The museum is not trying to bombard visitors with the unexpected, said Executive Director Elisabeth A. Werby ’72, but attempting to bridge the gap between art and science in the hopes of attracting new crowds to the institution.
“We wanted to do something a little edgier, to bring in a new audience who don’t expect this kind of photography,” she said about the exhibition entitled “Looking at Leaves,” which features photographs by celebrated New York photographer Amanda Means. It is the third in the Museum’s “Looking at Nature” series, following “Looking at Landscapes” and “Looking at Animals.”
“Our goal is to use photography to get people to look at nature in ways they hadn’t before,” Werby added. “It’s about a whole new way of understanding the natural world. We saw Amanda Means’s photographs and knew that was what we wanted for the exhibition; it was a perfect match.”
When asked about her work, Means said that she wished to express through her pictures the beauty of leaves, which are rarely seen as artistic objects in themselves.
“I’m really interested in the crossover of science and art, and this is just perfect...I wasn’t intending to instruct in the beginning, I think,” she said. “I just loved the formal aspects of the shapes, the veins, the lines. For years, I didn’t even find out the real names.”
“For the first time with this show, the botanists worked with me to figure out the names of all the plants,” Means added.

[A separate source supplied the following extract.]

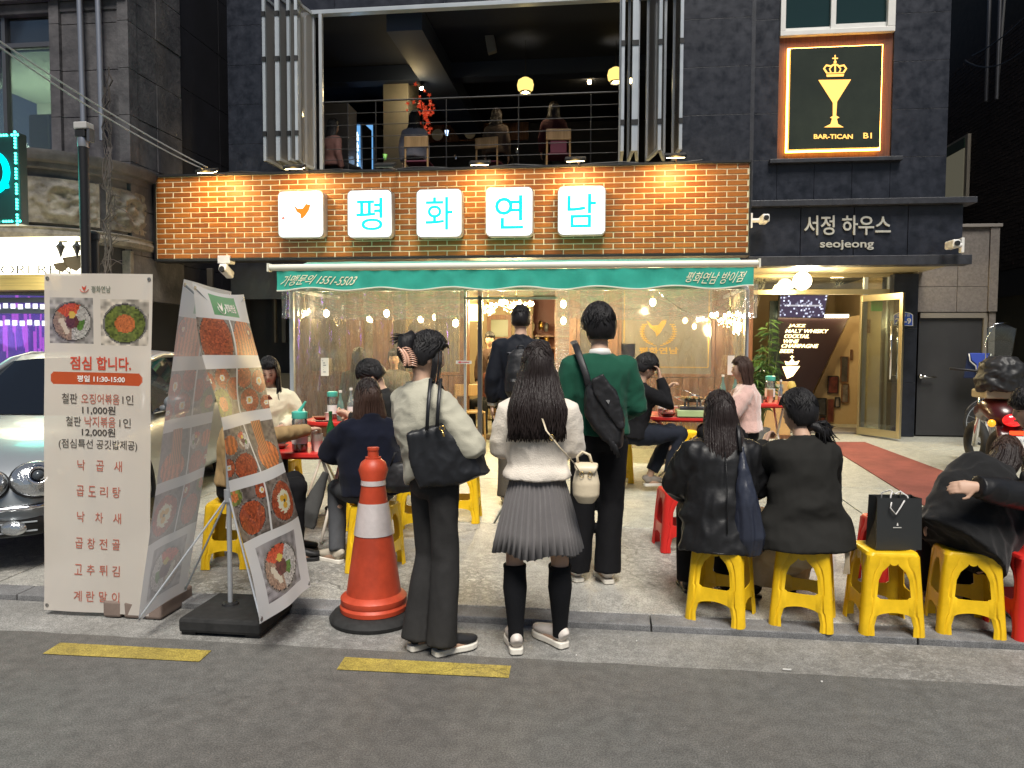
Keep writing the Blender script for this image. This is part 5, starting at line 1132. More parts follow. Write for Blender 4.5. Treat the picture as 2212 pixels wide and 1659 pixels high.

The exhibition features leaves of differing types and conditions, some with several tears and cracks. Means said that this allows viewers to see a leaf’s life cycle at different points, showing science in an artistic fashion. “It’s really important to me that I’m not just using perfect leaves,” she said. “I’m interested in getting people to think about the life of a leaf from the beginning all the way through leaf bud, new tiny newborn leaf, then at the end of the summer they fall off and decay into the soil.”
The Cornell-educated photographer said her work was influenced by artists like Jackson Pollack, and in the case of this exhibition, by one quotation from Pollack in particular: “My concern is with the rhythms of nature...I work inside out, like nature.”
The exhibition will run at the Harvard Museum of Natural History through Feb. 8, 2009.